Tuesday 24 April 2018

U2's Edge survived being thrown through windscreen in car crash before band's debut

The Edge playing in Paris in 2016. Picture: PA
The Edge playing in Paris in 2016. Picture: PA

Lynne Kelleher

U2 bassist Adam Clayton has revealed how the superstar band were terrified when they first played in front of massive crowds in American stadiums after breaking the US.

In a new BBC4 documentary, Hits, Hype & Hustle - An Insider's Guide to the Music Business, the Dubliner tells of the highs and lows of playing in front of millions of people over four decades.

And he recalls how he was driving when the Edge went through the windscreen of his car in a crash the day before they were due to play their first big UK gig in the famous rock music pub, The Hope and Anchor, in London in 1980.

"When we did the Hope and Anchor, Edge had his arm in a sling," he said.

"Very tough for a guitar player", the bassist added ruefully.

"I'd been driving us that morning to the car ferry in Dublin and I was going a bit fast as I went into a corner.

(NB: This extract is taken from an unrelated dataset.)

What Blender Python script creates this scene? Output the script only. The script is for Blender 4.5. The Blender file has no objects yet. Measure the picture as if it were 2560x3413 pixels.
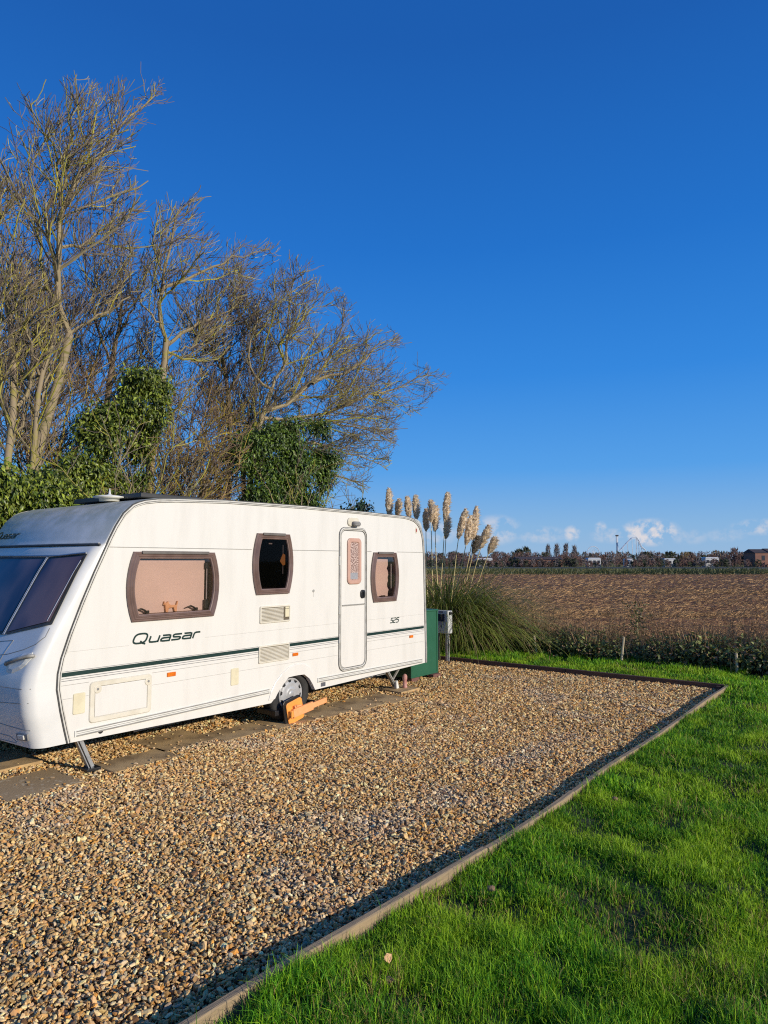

"I was only in a Citroen GS, so I went into a corner at about 45 miles an hour and poor Edge went through the windscreen. So, we started with his hand in an ice bucket."

Super-promoter John Giddings, who started working with U2 during their PopMart tour, tells the story of how live performance has become a billion-euro industry.

In the age of downloads and dwindling record sales, the live arena is a huge business and bigger than ever.

The cameras go behind the scenes at U2's Joshua Tree tour 2017 to get an insight into the scale and logistics of a modern mega-tour.

Adam Clayton said their introduction to huge American stadiums when they hit superstardom with The Joshua Tree in 1987 was daunting.

He said: "When we started to play the bigger places I think it was the most terrifying transition you could imagine.

"We were 27 years of age. We had been playing our instruments for basically seven years and we had this record that was a hit record in the US. It was our moment.

"It was very, very tough, particularly tough on Bono, to hold an audience for two hours with very little props.

"We were doing it pre-video enforcement. The tickets are sold, the people are there, you've got to go out on stage and play your songs."